Technology

Super-Fast Rechargeable Battery Slurps Up Power

Massachusetts Institute of Technology has electrifying news, if you’ll pardon the pun — engineers at the institute have come up with a way to speed up the charging and discharging of lithium-ion batteries to a matter of seconds.

Lithium-ion, or Li-Ion, batteries are the ones you’ll see in your laptop, cell phone and other electronic devices, as well as electric cars.

They take a long time to charge, and Gerbrand Ceder, the Richard P. Simmons Professor of Materials Science and Engineering at the institute, found out why. Lithium ions can move quickly across the surface of lithium in batteries quickly but take longer to move through the material in the electrodes because they need to find tunnels running through it.

Ceder and graduate student Byoungwoo Kang sped things up by adding extra lithium and phosphorus to the electrode material, Lithium Iron Phosphate, according to the MIT Technology Review. Lithium Iron Phosphate is known in the trade as ‘LFP,’ and beefing it up gets the lithium ions to the tunnels more quickly.

Speeding Things Up

Ceder and Kang used their technology to develop a small battery that can be fully charged or discharged in 10 to 20 seconds instead of the six minutes it would normally take, MIT said. It predicts this could lead to smaller, lighter, rapidly recharging batteries for cell phones and other devices, and faster recharges for electric car batteries.

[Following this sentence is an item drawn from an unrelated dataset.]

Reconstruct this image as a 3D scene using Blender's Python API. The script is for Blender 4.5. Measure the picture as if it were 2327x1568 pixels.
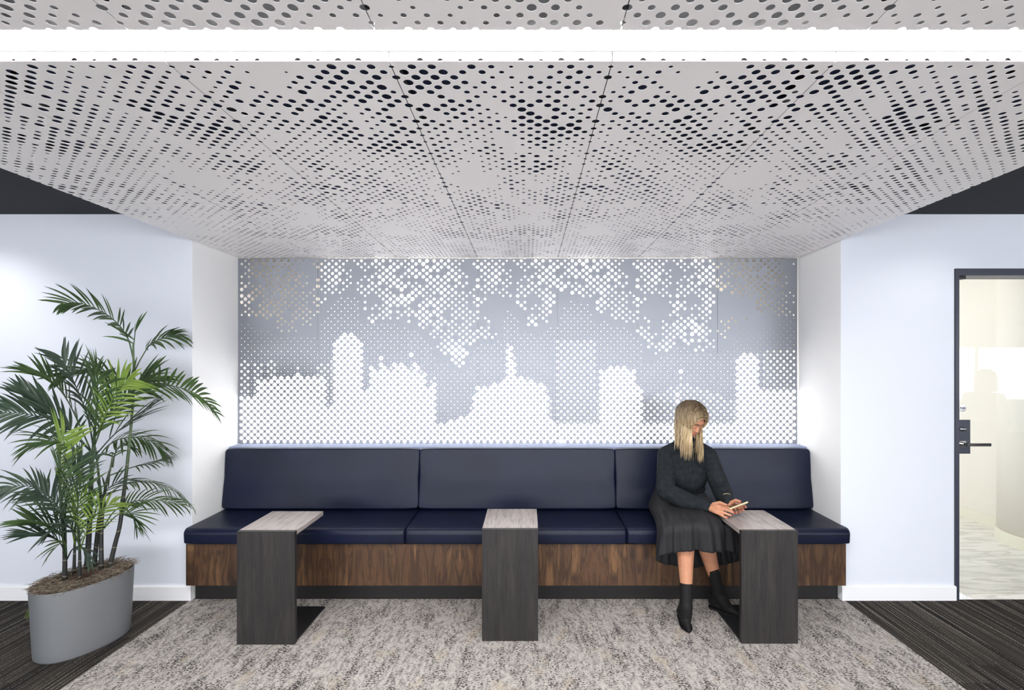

Well, yes. Except for a few minor details. For one, recharging electric cars more quickly will be limited by the amount of power available through the power grid, according to MIT’s own press release. In other words, the fast recharge will suck up huge amounts of electricity. Think about a brown-out.

As for cell phones and laptops, fuhggedaboutit. That much power blasting into a wee little consumer device would fry the thing.

It’s All About Size

Belgian firm Umicore, a materials technology firm that licensed the Ceder-Kang technology, thinks LFP is suited for bigger batteries with specific safety and power requirements such as power tools, load leveling systems and some automotive applications.

“The use of this product for consumer electronics applications is not anticipated because its main strong point is power,” Kurt Vandeputte, Umicore’s business line manager for rechargeable battery materials, told TechNewsWorld.

“This means it’s capable of charging and discharging faster than existing products. That is something you do not really need for electronics.”

Ceder and Kang were not available for comment by press time.

The MIT project was supported by the National Science Foundation and the Department of Energy’s Batteries for Advanced Transportation Program.